GOP Senators Supported Obama Tax Credit They Now Oppose

GOP Senators Supported Obama Tax Credit They Now Oppose

A group of ten Republican senators wrote to President Obama in February in support of the very tax credit program they now oppose, Bloomberg News reports.

The letter, on Senator Orrin Hatch's (R-UT) website, and signed by 10 senators including Hatch, asks the president to "embrace" an extension of the research tax credit, saying that would lead to job creation, new investment in high-tech industry, an increase in the amount of new patents and, they claim, a $90 billion boost to the annual GDP. "We urge you to help us enact a strong research incentive to keep us first in the world by endorsing the strengthening of the credit as well as its extension," the letter reads.

Earlier this month, Obama proposed a version of that very program as part of his new package of economic stimulus initiatives.

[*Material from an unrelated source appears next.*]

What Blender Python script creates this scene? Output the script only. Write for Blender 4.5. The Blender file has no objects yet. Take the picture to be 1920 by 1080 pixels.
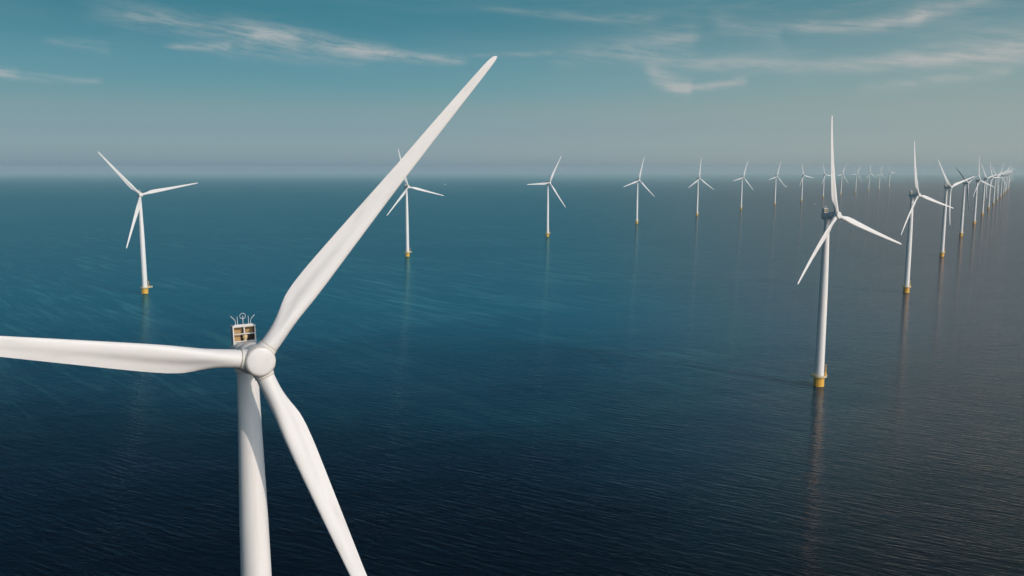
import bpy, bmesh, math, random
from mathutils import Vector, Matrix
random.seed(7)
R_ = math.radians
sc = bpy.context.scene
COL = sc.collection

# ------------------------------------------------------------------ camera
F_PX, PITCH, ROLL, CAM_H = 1615.39, 0.1375, 0.000642, 120.24
cam = bpy.data.cameras.new('camera')
cam.sensor_width = 36.0
cam.lens = 36.0 * F_PX / 1920.0
cam.clip_start = 1.0
cam.clip_end = 120000.0
cam_ob = bpy.data.objects.new('camera', cam)
COL.objects.link(cam_ob)
cam_ob.matrix_world = (Matrix.Translation((0, 0, CAM_H)) @ Matrix.Rotation(math.pi/2 - PITCH, 4, 'X')
                       @ Matrix.Rotation(ROLL, 4, 'Z'))
sc.camera = cam_ob

# ------------------------------------------------------------------ exposure
sc.view_settings.view_transform = 'Standard'
sc.view_settings.look = 'None'
sc.view_settings.exposure = 0.0
sc.view_settings.gamma = 1.0
sc.cycles.max_bounces = 8
sc.cycles.volume_bounces = 1

SUN_BEARING, SUN_EL = 128.0, 31.5     # degrees clockwise from the view axis; degrees above the horizon


class NT:
    """small helper that wires shader nodes"""
    def __init__(self, tree):
        self.t = tree
        self.n = tree.nodes
        self.l = tree.links

    def node(self, kind, **kw):
        nd = self.n.new(kind)
        for k, v in kw.items():
            setattr(nd, k, v)
        return nd

    def put(self, sock, v):
        if isinstance(v, bpy.types.NodeSocket):
            self.l.new(v, sock)
        else:
            sock.default_value = v

    def math(self, op, a, b=None, c=None, clamp=False):
        nd = self.node('ShaderNodeMath', operation=op, use_clamp=clamp)
        self.put(nd.inputs[0], a)
        if b is not None:
            self.put(nd.inputs[1], b)
        if c is not None:
            self.put(nd.inputs[2], c)
        return nd.outputs[0]

    def smooth(self, v, a, b, lo=0.0, hi=1.0):
        nd = self.node('ShaderNodeMapRange', interpolation_type='SMOOTHSTEP')
        self.put(nd.inputs['Value'], v)
        nd.inputs['From Min'].default_value = a
        nd.inputs['From Max'].default_value = b
        nd.inputs['To Min'].default_value = lo
        nd.inputs['To Max'].default_value = hi
        return nd.outputs[0]

    def xyz(self, x, y, z):
        nd = self.node('ShaderNodeCombineXYZ')
        for s, v in zip(nd.inputs, (x, y, z)):
            self.put(s, v)
        return nd.outputs[0]

    def noise(self, vec, scale, detail=4.0, rough=0.5, dist=0.0):
        nd = self.node('ShaderNodeTexNoise')
        self.put(nd.inputs['Vector'], vec)
        nd.inputs['Scale'].default_value = scale
        nd.inputs['Detail'].default_value = detail
        nd.inputs['Roughness'].default_value = rough
        nd.inputs['Distortion'].default_value = dist
        return nd.outputs['Fac']

    def mix(self, fac, a, b, blend='MIX'):
        nd = self.node('ShaderNodeMix', data_type='RGBA', blend_type=blend)
        self.put(nd.inputs['Factor'], fac)
        self.put(nd.inputs[6], a)
        self.put(nd.inputs[7], b)
        return nd.outputs[2]

    def ramp(self, fac, stops):
        nd = self.node('ShaderNodeValToRGB')
        els = nd.color_ramp.elements
        while len(els) < len(stops):
            els.new(0.5)
        for e, (p, c) in zip(els, stops):
            e.position = p
            e.color = (*c, 1.0)
        self.put(nd.inputs[0], fac)
        return nd.outputs[0]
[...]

And yet, Hatch, the lead signatory on that letter, said Obama's plan would be "job killing."

"I don't think anyone believes an administration that created these problems is going to be able to come up with effective solutions to get us out of them," he told the Salt Lake Tribune in response to the president's proposal. "That's like putting Bernie Madoff in charge of fixing your company's broken accounting system."

Bloomberg points out that in 2008, House minority leader John Boehner endorsed a plan, according to the congressman's website, to allow businesses to get a tax credit for "tangible property in the year it is purchased." Again, it's practically the same plan Obama proposed this month, which Boehner is now opposing.

Republicans have, for the most part, avoided engaging directly with the proposed tax credits, dismissing them on the basis that an extension of the Bush-era tax breaks for the wealthy is more urgent. Boehner said Obama is "missing the big picture."

"There's tremendous pressure on the Republican leadership, since things look so favorable for picking up seats, not to give the Democrats some type of advantage," Lee Edwards, of conservative think-tank Heritage Foundation, told Bloomberg.